High Summer Madness
Those of us fortunate enough not to have had to bale out our houses or swim for help over the weekend were making the most of a few hours of sunshine over the high summer weekend. Things started off well enough on Thursday night when the delightful Lady be Good opened in Regent’s Park.
The irrepressible Su Pollard, last seen in Menopause the Musical, and not a whit abashed, was in the stalls, cheering up the rest of us and cheering on the cast. In fact, she had to be more or less restrained from running onto the stage to embrace the band.
On Friday, I took my friend and neigbour, the actor William Hoyland, to the Test Match at Lord’s. It rained until mid-day then got serious with a dramatic monsoon. The old red pavilion evaporated in a smoky mist and a small lake formed in front of the Mound Stand.

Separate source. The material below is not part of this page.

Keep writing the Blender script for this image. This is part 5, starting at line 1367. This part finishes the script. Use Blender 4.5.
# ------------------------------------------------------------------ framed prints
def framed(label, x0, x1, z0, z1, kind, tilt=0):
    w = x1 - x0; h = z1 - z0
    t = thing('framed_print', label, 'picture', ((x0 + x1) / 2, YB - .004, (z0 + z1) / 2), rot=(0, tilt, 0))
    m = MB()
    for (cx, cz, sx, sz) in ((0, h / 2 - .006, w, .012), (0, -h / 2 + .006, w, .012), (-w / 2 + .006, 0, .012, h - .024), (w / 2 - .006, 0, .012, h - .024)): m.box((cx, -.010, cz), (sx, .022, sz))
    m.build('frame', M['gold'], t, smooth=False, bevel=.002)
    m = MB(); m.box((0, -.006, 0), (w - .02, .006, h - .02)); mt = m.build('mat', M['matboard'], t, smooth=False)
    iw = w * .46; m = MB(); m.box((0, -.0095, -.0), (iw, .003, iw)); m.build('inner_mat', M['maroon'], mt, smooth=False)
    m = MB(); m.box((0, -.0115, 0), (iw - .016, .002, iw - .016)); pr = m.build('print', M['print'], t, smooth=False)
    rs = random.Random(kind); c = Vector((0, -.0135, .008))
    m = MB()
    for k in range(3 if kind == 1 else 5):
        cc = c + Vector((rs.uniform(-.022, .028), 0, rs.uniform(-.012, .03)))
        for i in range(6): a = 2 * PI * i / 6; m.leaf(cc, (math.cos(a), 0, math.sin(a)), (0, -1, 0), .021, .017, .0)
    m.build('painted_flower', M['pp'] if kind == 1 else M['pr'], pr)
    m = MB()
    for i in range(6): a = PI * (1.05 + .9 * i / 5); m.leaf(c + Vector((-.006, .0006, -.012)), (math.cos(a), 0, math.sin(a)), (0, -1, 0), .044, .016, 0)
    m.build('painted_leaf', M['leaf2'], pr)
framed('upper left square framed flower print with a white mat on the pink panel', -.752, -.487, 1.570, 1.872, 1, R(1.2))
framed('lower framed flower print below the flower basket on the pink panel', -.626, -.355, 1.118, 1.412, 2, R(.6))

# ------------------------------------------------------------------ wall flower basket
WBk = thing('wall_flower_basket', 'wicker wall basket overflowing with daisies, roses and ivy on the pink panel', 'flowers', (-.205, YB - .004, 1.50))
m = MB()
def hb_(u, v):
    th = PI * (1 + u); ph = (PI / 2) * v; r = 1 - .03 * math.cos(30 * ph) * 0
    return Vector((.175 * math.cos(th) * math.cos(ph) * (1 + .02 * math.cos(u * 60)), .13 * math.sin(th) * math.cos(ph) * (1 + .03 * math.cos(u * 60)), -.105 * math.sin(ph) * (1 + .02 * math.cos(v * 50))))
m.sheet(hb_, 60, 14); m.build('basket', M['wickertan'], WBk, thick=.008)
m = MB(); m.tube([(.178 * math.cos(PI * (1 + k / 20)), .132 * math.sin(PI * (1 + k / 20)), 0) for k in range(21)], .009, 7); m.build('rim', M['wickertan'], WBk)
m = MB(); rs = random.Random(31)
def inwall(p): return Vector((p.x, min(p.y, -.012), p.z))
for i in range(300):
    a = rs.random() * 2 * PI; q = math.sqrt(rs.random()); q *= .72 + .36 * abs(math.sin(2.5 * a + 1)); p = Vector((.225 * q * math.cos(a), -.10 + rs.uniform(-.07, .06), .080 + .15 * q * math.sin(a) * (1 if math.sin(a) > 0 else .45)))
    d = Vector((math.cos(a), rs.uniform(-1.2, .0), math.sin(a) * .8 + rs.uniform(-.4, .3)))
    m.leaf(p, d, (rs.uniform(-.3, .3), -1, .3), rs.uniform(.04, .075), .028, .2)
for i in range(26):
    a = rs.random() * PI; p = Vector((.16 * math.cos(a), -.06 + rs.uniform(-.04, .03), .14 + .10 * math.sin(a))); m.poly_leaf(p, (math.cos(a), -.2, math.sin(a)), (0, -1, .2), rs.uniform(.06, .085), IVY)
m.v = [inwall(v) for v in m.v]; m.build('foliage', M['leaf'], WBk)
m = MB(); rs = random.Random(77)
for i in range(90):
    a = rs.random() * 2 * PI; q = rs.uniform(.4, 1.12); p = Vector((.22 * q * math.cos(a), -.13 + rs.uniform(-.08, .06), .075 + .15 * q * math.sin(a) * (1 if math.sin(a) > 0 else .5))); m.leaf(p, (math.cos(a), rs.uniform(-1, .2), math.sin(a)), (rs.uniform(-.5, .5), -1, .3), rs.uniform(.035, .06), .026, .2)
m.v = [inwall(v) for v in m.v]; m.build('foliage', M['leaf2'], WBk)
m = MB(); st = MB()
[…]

Miraculously, the outfield was drained, play started, and we had five hours of eventful cricket. Bill, who has played many a silky prosecutor in the series of tribunal plays at the Tricycle, has lately completed a new film with Angelina Jolie, A Mighty Heart. He confirms that Angelina is indeed covered in tattoos from head to foot. How does he know this? He avoids this question by confirming that he is “Jolie” good friends with Brad Pitt, too! We can see the film in September.
The rest of my weekend is structured around the matinees of Twelfth Night in Chichester and Love’s Labour’s Lost at the Globe. In the first, an Edwardian melancholic lament set in a great conservatory, owing much to Trevor Nunnn’s film, Patrick Stewart is indeed a fine Malvolio, but the show is completely stolen by Michael Feast’s brilliant Feste, possibly the best I’ve ever seen. Feast plays him as a battered old vaudevillian, with a Punch and Judy act; but his attack, and take, on every tricky line and so-called joke, is a marvel of technical invention.
Love’s Labour’s Lost is the least good of the Shakespeares I’ve seen at the Globe this season, but a packed audience is surprised and indeed transported by this delightful comedy.
Any schadenfreude at others’ floods of misfortune is stifled first thing on Monday morning when our street has its electrictiy cut off for six hours during some re-wiring work in the neighbourhood. Oh yes, and my mobile phone goes down.
All is not lost. I nip off to a lovely lunchtime Prom at the Cadogan Hall with a short world premiere by an American composer new to me, Aaron Jay Kernis, and a pair of sad and soothing violin sonatas by Mozart and Elgar. Going home, I get lucky: the Northern Line is working, even if my phone isn’t.